可能です。むしろ近現代の思想的諸問題について広く学べることが、モダニティ論コースの強みともいえます。とりわけ前期課程のキャリアアップ型プログラム履修生の場合には、モダニティ論コースで開講される思想関連の科目群を中心に履修しながら、幅広い分野について知見を深めることが望ましいでしょう。研究者養成型プログラム履修生の場合には、もちろん適切にテーマを絞り込まなければ修士論文を執筆することは不可能ですが、従来型の大学院では扱いにくい学際的な主題を正面から取り上げることができる点が本コースの最大の特長といえます。
フランス思想やドイツ思想を研究したいのですが、仏語や独語の知識はどれくらい必要でしょうか?
前期課程「研究者養成型」プログラム志望者でフランス思想やドイツ思想を研究対象とする人の場合には、仏語や独語の読解力をある程度そなえていることが望ましいといえます。
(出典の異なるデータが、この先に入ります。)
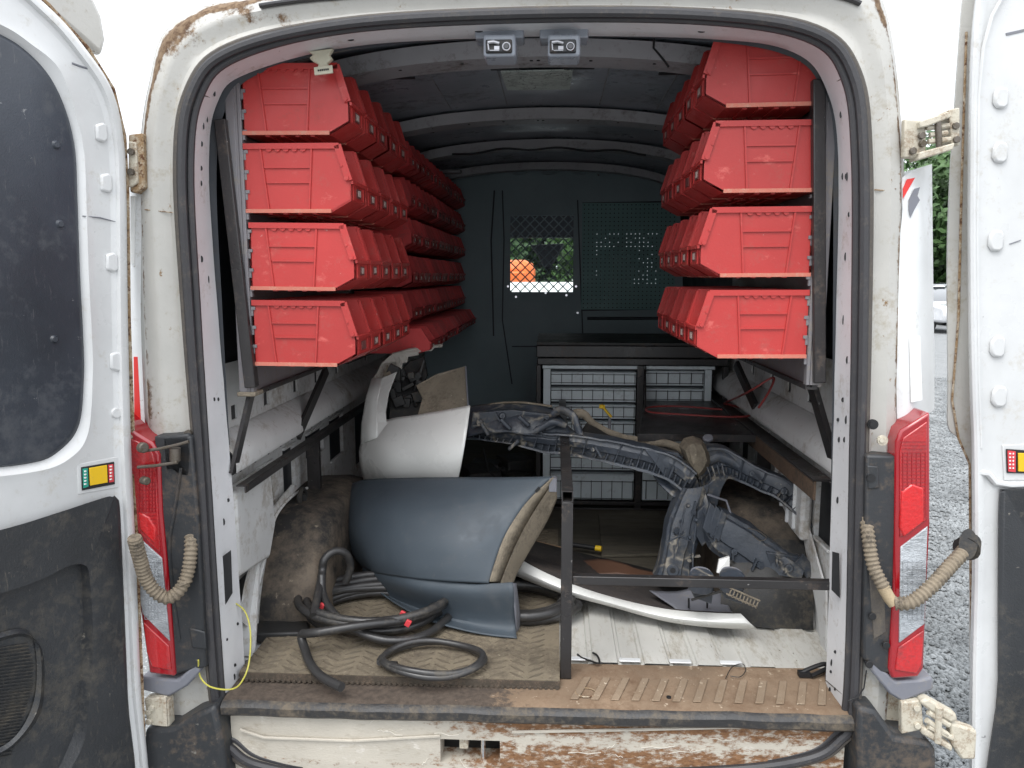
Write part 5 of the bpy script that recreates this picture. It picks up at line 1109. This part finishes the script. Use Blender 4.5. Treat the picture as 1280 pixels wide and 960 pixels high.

とはいえ(外国籍学生特別入試ではない)一般入試の場合には英語で受験することになりますから、受験に臨んでまずは英語の読解力に磨きをかけ、前期課程のあいだに仏語や独語の読解力を鍛えてゆけばよいでしょう。むろん英米思想の研究志望者の場合には、独仏語の代わりに英語のテクスト読解にいっそう注力してください(なおキャリアアップ型プログラム履修生の場合には独仏語をかならずしも必要としないと考えてもらって差し支えありません)。